Lovely, i like them all but if i had to pick one only i think i would go for the Pachysanthum. What colour are the flowers on that one Andrew? :^)

16 Jun, 2011


My choice would be the Ever Red, but having said that I can`t say I`m a big fan of Rhodies or Azalias the`re too showy for me.

16 Jun, 2011


The beautiful foliage of rhodoendrons is not appreciated nearly as much as it deserves, as Andrew says. Many of the garden center rhodos that people buy are hybrids with flashy flowers but basic dark green leaves. At the moment many of the ones in our garden are producing lovely new foliage and I particularly like the ones with the brown felting, indumentum, on the underside of the leaves.

16 Jun, 2011


Daylily - they're white to pale pink with yellow or red spots

16 Jun, 2011


interesting i like the ever red too

16 Jun, 2011


Yes!
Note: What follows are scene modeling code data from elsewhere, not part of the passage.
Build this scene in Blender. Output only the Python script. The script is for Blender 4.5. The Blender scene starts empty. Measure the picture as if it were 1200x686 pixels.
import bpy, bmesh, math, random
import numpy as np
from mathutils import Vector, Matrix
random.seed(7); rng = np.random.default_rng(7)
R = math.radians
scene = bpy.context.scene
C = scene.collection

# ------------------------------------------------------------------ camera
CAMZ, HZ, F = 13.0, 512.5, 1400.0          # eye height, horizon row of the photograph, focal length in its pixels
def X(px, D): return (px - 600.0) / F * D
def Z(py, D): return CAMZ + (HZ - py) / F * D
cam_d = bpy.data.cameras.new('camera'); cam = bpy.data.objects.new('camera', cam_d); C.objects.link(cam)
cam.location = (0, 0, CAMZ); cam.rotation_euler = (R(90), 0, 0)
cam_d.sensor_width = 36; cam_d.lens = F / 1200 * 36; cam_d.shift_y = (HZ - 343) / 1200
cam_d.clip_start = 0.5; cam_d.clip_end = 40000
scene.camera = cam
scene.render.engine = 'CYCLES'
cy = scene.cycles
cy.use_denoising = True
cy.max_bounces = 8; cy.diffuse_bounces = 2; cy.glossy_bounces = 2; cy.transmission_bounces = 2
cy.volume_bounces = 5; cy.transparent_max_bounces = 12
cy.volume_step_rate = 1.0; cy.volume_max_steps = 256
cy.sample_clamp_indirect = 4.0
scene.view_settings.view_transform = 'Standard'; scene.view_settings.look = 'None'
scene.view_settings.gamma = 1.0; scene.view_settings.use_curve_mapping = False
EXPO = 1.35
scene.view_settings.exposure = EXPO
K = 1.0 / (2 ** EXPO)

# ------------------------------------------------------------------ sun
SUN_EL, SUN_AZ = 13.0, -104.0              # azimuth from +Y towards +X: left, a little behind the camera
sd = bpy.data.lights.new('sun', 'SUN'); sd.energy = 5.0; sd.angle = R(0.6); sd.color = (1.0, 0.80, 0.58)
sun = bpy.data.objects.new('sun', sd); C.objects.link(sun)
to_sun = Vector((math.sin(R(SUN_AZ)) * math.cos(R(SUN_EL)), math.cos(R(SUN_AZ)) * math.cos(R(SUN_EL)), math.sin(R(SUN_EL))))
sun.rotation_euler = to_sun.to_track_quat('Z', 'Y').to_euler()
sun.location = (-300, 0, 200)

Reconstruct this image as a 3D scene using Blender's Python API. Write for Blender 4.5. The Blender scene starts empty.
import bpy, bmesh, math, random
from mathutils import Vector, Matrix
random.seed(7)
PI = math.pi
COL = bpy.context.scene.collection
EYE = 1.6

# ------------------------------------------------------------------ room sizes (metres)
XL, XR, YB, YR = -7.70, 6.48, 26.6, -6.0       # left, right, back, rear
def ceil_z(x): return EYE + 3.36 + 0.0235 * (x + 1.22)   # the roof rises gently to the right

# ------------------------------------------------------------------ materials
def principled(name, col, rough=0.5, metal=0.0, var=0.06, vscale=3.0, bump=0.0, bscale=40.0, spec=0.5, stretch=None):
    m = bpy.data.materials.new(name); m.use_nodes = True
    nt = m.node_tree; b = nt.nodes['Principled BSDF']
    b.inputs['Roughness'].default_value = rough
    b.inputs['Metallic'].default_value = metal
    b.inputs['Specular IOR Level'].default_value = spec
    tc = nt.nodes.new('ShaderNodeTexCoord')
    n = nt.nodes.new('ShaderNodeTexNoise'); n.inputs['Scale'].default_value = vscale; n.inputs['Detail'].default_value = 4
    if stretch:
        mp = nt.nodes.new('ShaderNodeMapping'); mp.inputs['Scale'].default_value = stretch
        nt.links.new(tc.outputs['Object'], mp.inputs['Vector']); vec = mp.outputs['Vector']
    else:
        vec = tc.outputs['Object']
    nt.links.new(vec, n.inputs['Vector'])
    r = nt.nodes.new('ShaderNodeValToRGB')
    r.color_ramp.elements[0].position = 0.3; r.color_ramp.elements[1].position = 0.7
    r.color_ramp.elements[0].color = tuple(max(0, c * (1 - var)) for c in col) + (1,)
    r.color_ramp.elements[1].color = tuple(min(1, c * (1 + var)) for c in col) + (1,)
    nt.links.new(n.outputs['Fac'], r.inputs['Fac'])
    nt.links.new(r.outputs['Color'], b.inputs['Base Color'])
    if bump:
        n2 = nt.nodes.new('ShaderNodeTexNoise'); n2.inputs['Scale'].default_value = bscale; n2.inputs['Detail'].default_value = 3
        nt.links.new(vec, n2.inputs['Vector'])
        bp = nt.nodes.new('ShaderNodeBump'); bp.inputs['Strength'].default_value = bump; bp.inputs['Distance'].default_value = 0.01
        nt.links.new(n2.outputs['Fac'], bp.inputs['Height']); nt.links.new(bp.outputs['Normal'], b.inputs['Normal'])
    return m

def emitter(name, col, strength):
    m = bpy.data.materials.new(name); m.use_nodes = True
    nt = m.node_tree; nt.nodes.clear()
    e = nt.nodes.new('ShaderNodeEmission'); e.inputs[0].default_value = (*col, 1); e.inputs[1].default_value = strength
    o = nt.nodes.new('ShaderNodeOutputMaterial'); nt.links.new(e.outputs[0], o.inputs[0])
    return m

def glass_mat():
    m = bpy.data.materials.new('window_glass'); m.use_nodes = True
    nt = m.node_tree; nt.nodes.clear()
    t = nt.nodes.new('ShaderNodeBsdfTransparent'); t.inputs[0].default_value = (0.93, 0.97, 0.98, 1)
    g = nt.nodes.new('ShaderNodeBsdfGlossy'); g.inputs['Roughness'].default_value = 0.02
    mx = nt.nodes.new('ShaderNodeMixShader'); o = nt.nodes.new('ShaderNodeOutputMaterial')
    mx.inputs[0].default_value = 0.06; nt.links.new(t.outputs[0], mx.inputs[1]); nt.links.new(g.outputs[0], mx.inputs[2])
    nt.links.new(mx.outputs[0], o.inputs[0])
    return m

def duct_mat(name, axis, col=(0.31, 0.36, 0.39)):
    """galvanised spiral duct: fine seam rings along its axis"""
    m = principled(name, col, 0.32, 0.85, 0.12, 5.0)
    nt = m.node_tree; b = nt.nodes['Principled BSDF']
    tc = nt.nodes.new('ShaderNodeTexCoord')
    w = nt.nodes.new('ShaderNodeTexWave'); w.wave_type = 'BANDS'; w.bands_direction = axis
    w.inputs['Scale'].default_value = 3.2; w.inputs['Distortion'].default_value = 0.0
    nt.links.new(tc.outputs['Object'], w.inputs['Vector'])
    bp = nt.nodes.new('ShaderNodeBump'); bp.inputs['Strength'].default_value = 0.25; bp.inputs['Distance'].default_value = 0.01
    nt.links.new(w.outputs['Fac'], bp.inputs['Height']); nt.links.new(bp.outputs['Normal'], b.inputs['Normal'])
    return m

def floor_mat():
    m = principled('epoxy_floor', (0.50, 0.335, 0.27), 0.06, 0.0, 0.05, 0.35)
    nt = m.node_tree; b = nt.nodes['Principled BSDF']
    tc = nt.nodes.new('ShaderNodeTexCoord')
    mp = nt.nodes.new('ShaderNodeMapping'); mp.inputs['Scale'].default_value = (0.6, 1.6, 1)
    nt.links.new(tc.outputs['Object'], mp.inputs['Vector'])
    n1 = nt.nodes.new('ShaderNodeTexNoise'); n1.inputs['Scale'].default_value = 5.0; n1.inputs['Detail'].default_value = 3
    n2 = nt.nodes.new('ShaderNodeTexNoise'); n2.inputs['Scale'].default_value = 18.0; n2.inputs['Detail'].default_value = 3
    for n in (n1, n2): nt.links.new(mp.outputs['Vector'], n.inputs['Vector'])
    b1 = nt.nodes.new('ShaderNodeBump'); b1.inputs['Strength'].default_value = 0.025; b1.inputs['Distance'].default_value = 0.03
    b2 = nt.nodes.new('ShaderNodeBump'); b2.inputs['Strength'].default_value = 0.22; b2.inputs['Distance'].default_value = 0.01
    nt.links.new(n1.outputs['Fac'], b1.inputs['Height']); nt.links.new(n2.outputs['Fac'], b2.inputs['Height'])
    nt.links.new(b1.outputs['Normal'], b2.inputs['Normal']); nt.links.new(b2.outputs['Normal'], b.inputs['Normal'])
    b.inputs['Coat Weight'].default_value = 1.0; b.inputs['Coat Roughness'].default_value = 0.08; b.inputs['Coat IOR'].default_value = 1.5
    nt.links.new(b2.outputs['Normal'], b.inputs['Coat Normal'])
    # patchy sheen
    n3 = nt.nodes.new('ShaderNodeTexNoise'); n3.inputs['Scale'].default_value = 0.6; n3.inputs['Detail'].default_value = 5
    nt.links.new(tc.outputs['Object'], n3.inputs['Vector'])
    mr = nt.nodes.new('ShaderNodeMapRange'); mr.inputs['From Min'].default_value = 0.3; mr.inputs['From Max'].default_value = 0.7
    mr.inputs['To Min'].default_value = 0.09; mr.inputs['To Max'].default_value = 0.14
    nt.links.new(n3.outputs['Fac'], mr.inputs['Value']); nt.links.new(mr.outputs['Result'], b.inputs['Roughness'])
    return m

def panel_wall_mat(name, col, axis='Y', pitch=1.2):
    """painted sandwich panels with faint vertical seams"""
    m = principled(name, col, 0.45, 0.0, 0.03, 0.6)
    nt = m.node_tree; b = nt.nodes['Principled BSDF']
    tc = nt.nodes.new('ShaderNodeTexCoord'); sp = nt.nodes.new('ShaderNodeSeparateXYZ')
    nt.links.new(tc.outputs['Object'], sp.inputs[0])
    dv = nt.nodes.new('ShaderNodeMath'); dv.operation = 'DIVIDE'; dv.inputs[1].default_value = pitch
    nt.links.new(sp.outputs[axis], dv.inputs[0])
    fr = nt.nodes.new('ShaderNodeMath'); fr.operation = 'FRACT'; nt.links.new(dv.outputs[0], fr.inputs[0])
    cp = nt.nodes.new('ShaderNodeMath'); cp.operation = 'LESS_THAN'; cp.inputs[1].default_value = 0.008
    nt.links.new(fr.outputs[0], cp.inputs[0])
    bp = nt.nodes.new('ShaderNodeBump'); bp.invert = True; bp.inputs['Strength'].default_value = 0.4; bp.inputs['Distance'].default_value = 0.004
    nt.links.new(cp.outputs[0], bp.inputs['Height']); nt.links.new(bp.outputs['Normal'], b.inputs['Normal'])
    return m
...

I love that one too, Cristina, it's unusual!

16 Jun, 2011


I like the blue one :-)

16 Jun, 2011


I suppose its all in the eye of the beholder. My favourite place to play was in the 'rhodies' in the walled garden of the 'old house' in the middle of the golf course (strictly forbidden, of course!)

Perhaps, as a consequence, I love the formation and colour of the leaves and the branches :)

17 Jun, 2011


Thanks Andrew :^)

17 Jun, 2011


Thanks for an interesting blog Andrew; I have to confess I am not a fan of Rhodo's I have spent too much time cursing R.ponticum! although I have seen some fine specimens of R. falconeri in Cornish gardens that I liked.

18 Jun, 2011


Wow! Thanks for all the research and the great photos. We have great pine woods near us in which a large variety of rhododendrons have been planted, I'll have to take a close look next time and see if I can identify any from your references. See:

27 Jun, 2011


Love the blue and the red, thanks for a cool little article, saw R. 'Temple Belle' last april at Wisley, lovely small round leaves and pink pendant flowers.